What skills/knowledge/experience would a minimally qualified candidate have to have in order to accomplish the tasks represented by this objective?

  • Start with statements describing your exam content areas. This is generally a good place to start the discussion. It frames the scope of content and you just need to fill in the details and describe what the content areas mean in the context of the MQC.

  • Identify the kinds of tasks the candidates will be expected to perform related to each content area.

  • For each content area, ask the SMEs leading questions like "What skills/knowledge/experience would a minimally qualified candidate have to have in order to accomplish the tasks represented by this objective?"

  • Sometimes it makes sense to equate a particular level of knowledge with the content of a specific course, even if the course is not a prerequisite for the exam.

  • Maintain focus on the minimally qualified candidate. Sometimes the conversation will drift to levels that represent a more qualified candidate.

Really Emphasize the MQC Description

The minimally qualified candidate description cannot be over-emphasized. You might feel like you are beating a dead horse by often bringing up the MQC description. You know you've done your job well when the SMEs remind each other of the MQC so you don't have to. Try to work "MQC" into the questions you ask of the SMEs, "Will you help us understand your thought process in predicting that so many MQCs would get this item correct?"

Visualize the MQC

Subject matter experts (SMEs) need to really connect with the description of the minimally qualified candidate.

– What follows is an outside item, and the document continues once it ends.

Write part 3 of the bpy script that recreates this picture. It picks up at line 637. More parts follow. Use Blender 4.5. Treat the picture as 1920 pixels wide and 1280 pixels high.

We have found that it really helps to ask the SMEs to visualize someone they have worked with who matches the description of the MQC. The question becomes more clear, more real, and more concrete, "What portion of people like the person you visualized would get this item correct?"

Should vs Would

Sometimes SMEs ask themselves "How many MQCs should get this item right?" We want all of the candidates to get every item right. They should ALL get the items right. Reality is that the candidates are not all equally prepared for the exam and not all of them would get the items right. The distinction between should and would is subtle one but we have found it helpful to frame the SME's predictions with a "How many would...?" question instead of a should question.

Eliminate some SME Predictions

At the end of the process there are going to be individual SMEs whose predictions for whatever reason were consistently and significantly lower or higher than the other SMEs' predictions. This individual SME's predictions if included in the final analysis could single-handedly bring the standard/cutscore for the exam down. These kinds of predictions should NOT be included in the final analysis and derivation of the standard or cutscore.